Cette œuvre « unique », aux dires de Claudine Potvin, autrice (Clins d’œil de la littérature au musée) et professeure émérite de l’Université d’Alberta, « n’est certes pas dépassée. Ses romans ont ouvert sur des dimensions peu travaillées à l'époque, comme des mères patriarcales aux mères telluriques, les cultures de femmes, le lesbianisme, une forme de spiritualité, l'univers autochtone. Ses pièces de théâtre, en particulier autour d'écrivaines (Germaine Guèvremont, Anaïs Nin, Violette Leduc, Gertrude Stein, Emily Carr) témoignent d'une vision et d'une écriture dramatique fortes originales.

 

Dramaturgie féministe

Pour la professeure émérite et spécialiste du théâtre québécois féminin Louise H. Forsyth, Jovette Marchessault représente l’une de nos pionnières pour son écriture dramatique explicitement féministe. Son répertoire préconise « des formes et des langages théâtraux expérimentaux », et cherche à transgresser les « pratiques, conventions, codes et traditions sexistes, misogynes même du discours théâtral ».    

L’aventure de la scène s’amorce en 1979 lors du spectacle Célébrations, pour le 8 mars, au TNM. Pol Pelletier assure la mise en scène et interprète avec une force peu commune Les Vaches de nuit, deuxième fragment du Triptyque lesbien. Dans la revue Jeu, l’écrivaine Francine Noël parle d’une date qui « ouvre toute grande la scène à une cohorte puissante et ravageante de femmes fortes ».  

Lors de ce rendez-vous mémorable, la femme de théâtre Michelle Rossignol est aussi subjuguée. Sa collaboration avec Marchessault s’amorce par sa mise en scène au TNM de La Saga des poules mouillées, une rencontre imaginaire entre quatre figures littéraires mythiques : Laure Conan, Germaine Guèvremont, Gabrielle Roy et Anne Hébert. « Ça a été un si grand bonheur pour moi », m’a-t-elle affirmé, émue, en 2016. Si des critiques émettent des réserves sur la production, le défunt journaliste Jacques Larue-Langlois encense « un spectacle éclatant d’un rare niveau d’exaltation lyrique, dosant en un équilibre parfait l’humour et l’émotion ». Pour La Terre est trop courte, Violette Leduc (sur le destin tragique de la romancière française morte en 1972) montée par Pol Pelletier au Théâtre expérimental des femmes, celui-ci titre son compte-rendu : « Un pas de géant pour le théâtre d’ici ».   
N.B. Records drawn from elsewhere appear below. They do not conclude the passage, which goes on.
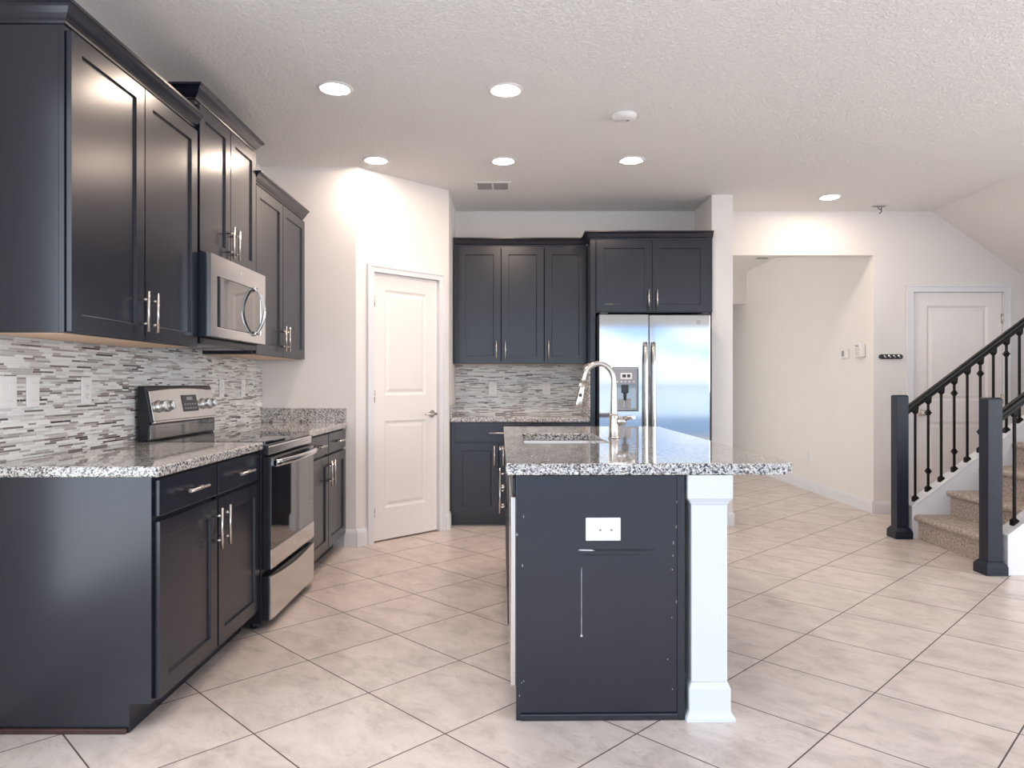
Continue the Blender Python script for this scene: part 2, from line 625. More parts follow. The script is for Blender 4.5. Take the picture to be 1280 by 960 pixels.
c0, c1 = pant(458.5), pant(556)
baseboard('baseboard_far_left', [onp(c0), (PX0, PY0), (-1.23, YF)], h=.13)
baseboard('baseboard_pantry', [(PX1, 6.03), (PX1, PY1), onp(c1)], h=.13)
baseboard('baseboard_stub', [(1.862, YB + .12), (1.862, 6.07), (1.684, 6.07)])
baseboard('baseboard_hall', [(3.634, YB), (XH, YB), (XH, 13.0)])
baseboard('baseboard_closet', [(RIGHT, YB), (4.594, YB)])
baseboard('baseboard_hall_end', [(1.2, YH), (-.6, YH)])


def casing(name, x0, x1, ztop, cw):
    """door casing in a wall frame: x along the wall, room towards -y"""
    w = MB()
    t = .018
    for a, b_, inner in ((x0 - cw, x0, x0), (x1, x1 + cw, x1)):
        w.box(a, b_, -t, -.0005, 0, ztop)
    w.box(x0 - cw, x1 + cw, -t, -.0005, ztop, ztop + cw)
    # raised outer bead
    w.box(x0 - cw - .004, x0 - cw + .014, -t - .006, -.0005, 0, ztop + cw + .004)
    w.box(x1 + cw - .014, x1 + cw + .004, -t - .006, -.0005, 0, ztop + cw + .004)
    w.box(x0 - cw + .014, x1 + cw - .014, -t - .006, -.0005, ztop + cw - .014, ztop + cw + .004)
    # jamb inside the wall
    w.box(x0 - .003, x0, 0, .10, 0, ztop).box(x1, x1 + .003, 0, .10, 0, ztop).box(x0, x1, 0, .10, ztop, ztop + .003)
    return struct(w.build(name, TRIM, bevel=.003))


MOULD = [(.004, .004), (.016, .010), (.024, .010), (.042, .003), (.046, .002)]


def hall_door(name, w_, h_, panels, knob_x, knob_kind, hinge_x, hinge_zs, lever_dir):
    d = MB().panel(.003, .012, w_ - .006, h_ - .014, .012, .034, panels, MOULD).build(name, DOORW, bevel=.002)
    struct(d)
    kz = knob_kind[1]
    kb = MB()
    kb.lathe([(.030, 0), (.032, -.004), (.030, -.010), (.012, -.012), (.011, -.035), (.020, -.040), (.028, -.050), (.029, -.060), (.022, -.070), (.008, -.073)][::-1] if knob_kind[0] == 'knob' else
             [(.030, -.012), (.032, -.006), (.030, 0)], (knob_x, .012, kz), 'y', 24)
    if knob_kind[0] != 'knob':
        kb.lathe([(.010, -.05), (.010, -.012)], (knob_x, .012, kz), 'y', 16)
        kb.tube([(knob_x - .012 * lever_dir, -.036, kz), (knob_x + .02 * lever_dir, -.040, kz), (knob_x + .07 * lever_dir, -.036, kz + .002), (knob_x + .10 * lever_dir, -.030, kz - .004)], [.011, .010, .008, .007], 10)
    kb.build('door_knob', NICKEL, d)
    for z in hinge_zs:
        h = MB()
        h.tube([(hinge_x, .002, z - .045), (hinge_x, .002, z + .045)], .0075, 10)
        h.box(hinge_x - .012, hinge_x + .012, .009, .0125, z - .044, z + .044)
        h.build('hinge', NICKEL, d)
    return d


pw = d1 - d0
pd = hall_door('door_1', pw, DH, [(.115, pw - .121, .24, .90), (.115, pw - .121, 1.10, 1.90)], pw - .065, ('lever', .955), .014, (.24, 1.10, 1.82), -1)
pd.location = (PX0 + math.cos(PA) * d0, PY0 + math.sin(PA) * d0, 0)
pd.rotation_euler = (0, 0, PA)
c = casing('trim_1', d0, d1, DH, .052)
c.location = (PX0, PY0, 0)
c.rotation_euler = (0, 0, PA)
w2 = D2R - D2L
d2 = hall_door('door_2', w2, D2H, [(.135, w2 - .14, .24, .83), (.135, w2 - .14, 1.03, 1.905)], .075, ('knob', .93), w2 - .004, (.25, 1.06, 1.80), 1)
d2.location = (D2L, YB, 0)
c = casing('trim_2', D2L, D2R, D2H, .060)
c.location = (0, YB, 0)

# ------------------------------------------------------------------ cabinets
SHAKER = [(.0005, .003), (.0018, .0095)]
PULLL = .165


def pull(parent, x, y, z, vertical=True, L=PULLL):
    """bar pull on a front that lies at y, standing out towards -y"""
    w = MB()
    out = .034
    if vertical:
        w.tube([(x, y - out, z - L / 2), (x, y - out, z + L / 2)], .0062, 12)
        for s in (-1, 1):
            w.tube([(x, y, z + s * L * .30), (x, y - out, z + s * L * .30)], .0048, 10)
    else:
        w.tube([(x - L / 2, y - out, z), (x + L / 2, y - out, z)], .0062, 12)
        for s in (-1, 1):
            w.tube([(x + s * L * .30, y, z), (x + s * L * .30, y - out, z)], .0048, 10)
    o = w.build('handle', NICKEL, parent)
    o['label'] = 'brushed nickel bar pull'
    return o


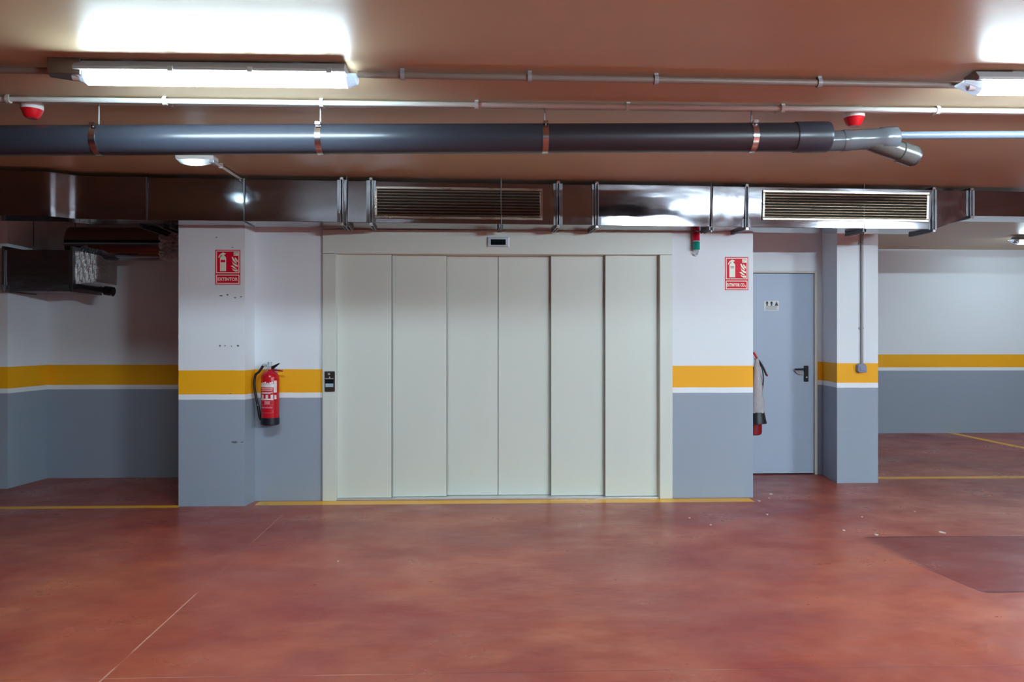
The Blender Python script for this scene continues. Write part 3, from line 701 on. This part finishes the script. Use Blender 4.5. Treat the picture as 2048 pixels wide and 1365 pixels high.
# grilles
def grille(px0, px1, py0, py1, lab):
    pm = (px0+px1)/2; Yd = dp(pm).y
    zt_, zb_ = at(px0, py0, dp(px0).y).z, at(px0, py1, dp(px0).y).z
    a, b = dp(px0, -.012), dp(px1, -.012)
    fw = .022
    tl = .020 if px0 > 1190 else -.012
    def V(q, z, d=0): v = q+dn_*(d-.001-tl*(z-ZB)/(ZT-ZB)); return Vector((v.x, v.y, z))
    bm = bmesh.new()
    def bar(p0, p1, z0, z1, d0, d1): hexa(bm, [V(p0, z0, d0), V(p1, z0, d0), V(p1, z0, d1), V(p0, z0, d1), V(p0, z1, d0), V(p1, z1, d0), V(p1, z1, d1), V(p0, z1, d1)])
    bar(a, b, zb_, zb_+fw, 0, .013); bar(a, b, zt_-fw, zt_, 0, .013); bar(a, a+dl_*fw, zb_+fw, zt_-fw, 0, .013); bar(b-dl_*fw, b, zb_+fw, zt_-fw, 0, .013)
    g = obj('grille_frame', bm, M['grille'], t, bevel=.003); g['label'] = lab
    bm = bmesh.new(); bar(a+dl_*fw, b-dl_*fw, zb_+fw, zt_-fw, .0095, .0115); obj('opening_shade', bm, M['dark'], g)  # black sheet put in for the shade behind the louvres
    bm = bmesh.new(); n = 9; hgt = (zt_-zb_-2*fw)
    for i in range(n):
        z = zb_+fw+hgt*(i+.5)/n; p0, p1 = a+dl_*fw, b-dl_*fw
        hexa(bm, [V(p0, z-.0065, .0), V(p1, z-.0065, .0), V(p1, z-.0045, .0), V(p0, z-.0045, .0), V(p0, z+.0030, .0085), V(p1, z+.0030, .0085), V(p1, z+.0050, .0085), V(p0, z+.0050, .0085)])
    obj('louvres', bm, M['blade'], g)
grille(749, 1085, 372, 437, 'grille left of centre with horizontal louvres')
grille(1523, 1855, 381, 441, 'right hand grille with horizontal louvres')

# ------------------------------------------------------------------ ducting in the dark recess on the left
bj = t
xa, xb = at(250, 450, 5.95).x, XPL-.02
bm = bmesh.new(); bx(bm, (xa, 6.24, ZB+.005), (xb, 6.9, ZT)); plabel(obj('branch_section', bm, M['duct'], bj, bevel=.003), 'branch turning back beside the left pillar')
for px in (250, 293, 318):
    xx = min(at(px+4, 442, 6.0).x, XPL-.06); bm = box((xx, 6.22, ZB-.022), (xx+.022, 6.86, ZB+.006)); bx(bm, (xx-.012, 6.22, ZB-.003), (xx+.036, 6.86, ZB+.004)); obj('rail', bm, M['rail'], bj)
bm = bmesh.new(); x0_, x1_ = at(326, 500, 6.8).x, XPL-.015; z0_, z1_ = at(340, 521, 6.8).z, ZB+.01
nx, nz = 10, 16
def wr(i, j, s): return .018*math.sin(i*2.1+j*1.3+s)+.012*math.sin(i*.9-j*2.7+s*2)
grid = {}
rowsv = []
for j in range(nz+1):
    z = z0_+(z1_-z0_)*j/nz; row = []
    for i in range(nx+1): row.append(bm.verts.new((x0_+(x1_-x0_)*i/nx+.3*wr(j, i, 1)*(0 < i < nx), 6.72+wr(i, j, 0), z)))
    for i in range(nx+1): row.append(bm.verts.new((x1_+(x0_-x1_)*i/nx, 6.98+wr(i, j, 3), z)))
    rowsv.append(row)
for a, b in zip(rowsv, rowsv[1:]):
    n = len(a)
    for k in range(n): bm.faces.new((a[k], a[(k+1) % n], b[(k+1) % n], b[k]))
bm.faces.new(rowsv[0]); bm.faces.new(rowsv[-1]); plabel(obj('foil_elbow', bm, M['foil'], bj), 'crumpled silver foil elbow')
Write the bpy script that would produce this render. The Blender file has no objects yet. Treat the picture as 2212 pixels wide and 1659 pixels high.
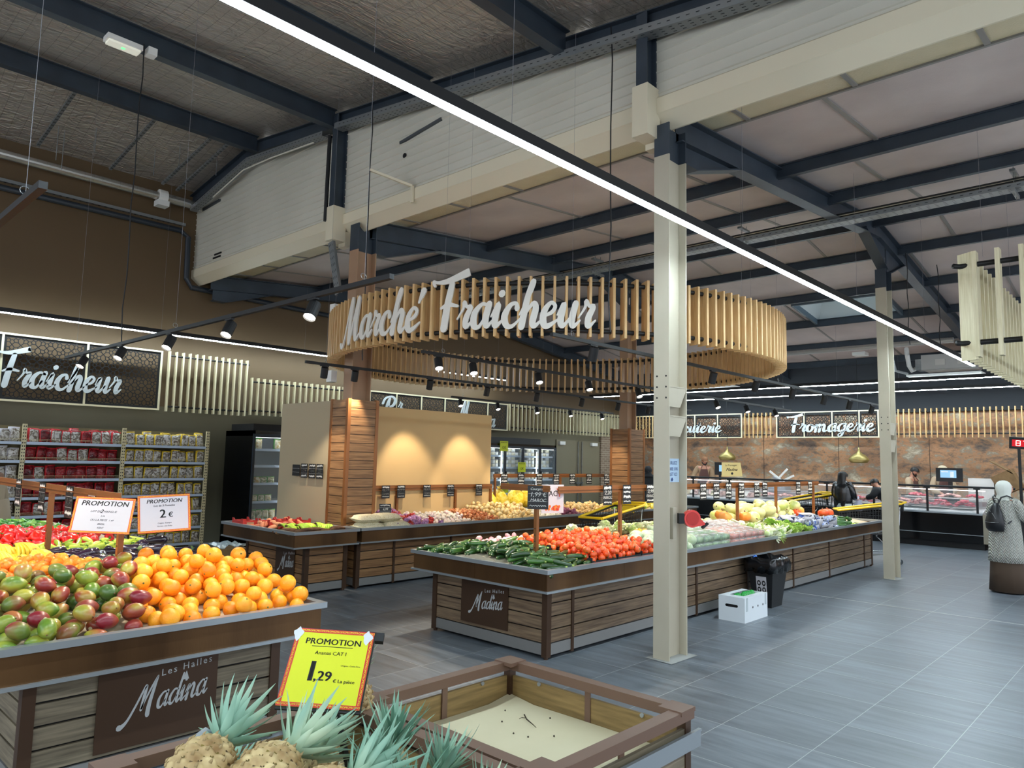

Suivent entre autres, Alice & Gertrude, Nathalie & Renée et ce cher Ernest en 1984 (sur deux couples littéraires lesbiens, « pièce riche, généreuse, qui s’adresse à l’intelligence et au cœur », écrivait Ariane Émond dans La Vie en rose), Anaïsdans la queue de la comète au Quat’sous l’année suivante (Prix du Journal de Montréal) et Le Voyage magnifique d’Emily Carr en 1990 (Prix du gouverneur général) avec, dans le rôle-titre de la peintre canadienne, Louisette Dussault au Centre du Théâtre d’Aujourd’hui.  

Depuis les années 2000, Pol Pelletier et Claire Jean nous ont remémoré la grandeur de cette « déterreuse de femmes ».  

La polyvalente Julie Vincent a incarné la poétesse Renée Vivien dans Alice & Gertrude sous la direction de Michelle Rossignol. En 2014, elle a participé à un événement sur l’autrice organisé par le Centre des auteurs dramatiques. Elle confiait alors : « Jovette Marchessault est un continent, une cosmogonie, un astre qui éclaire tout autrement. Un privilège ces jours-ci pour moi de retrouver ses textes, des textes trop forts. On voudrait s’y plonger toute une année, toute une vie. » Louisette Dussault et Andrée Lachapelle (Anne Hébert dans La Saga des poules mouillées et l’écrivaine Anaïs Nin pour Anaïs) ont affirmé publiquement que leurs prestations dans des œuvres de Marchessault comptent parmi les plus importantes de leur carrière.  

À la réédition de Des cailloux blancs pour les forêts obscures (BQ, 2014), Marie-Claire Blais évoquait la bienveillance féministe de Marchessault, dont la passion « pour défendre une humanité fragile est toujours concrète et vigilante ».   

Dix ans après son départ, cette vigilance n’a rien perdu de son acuité féroce.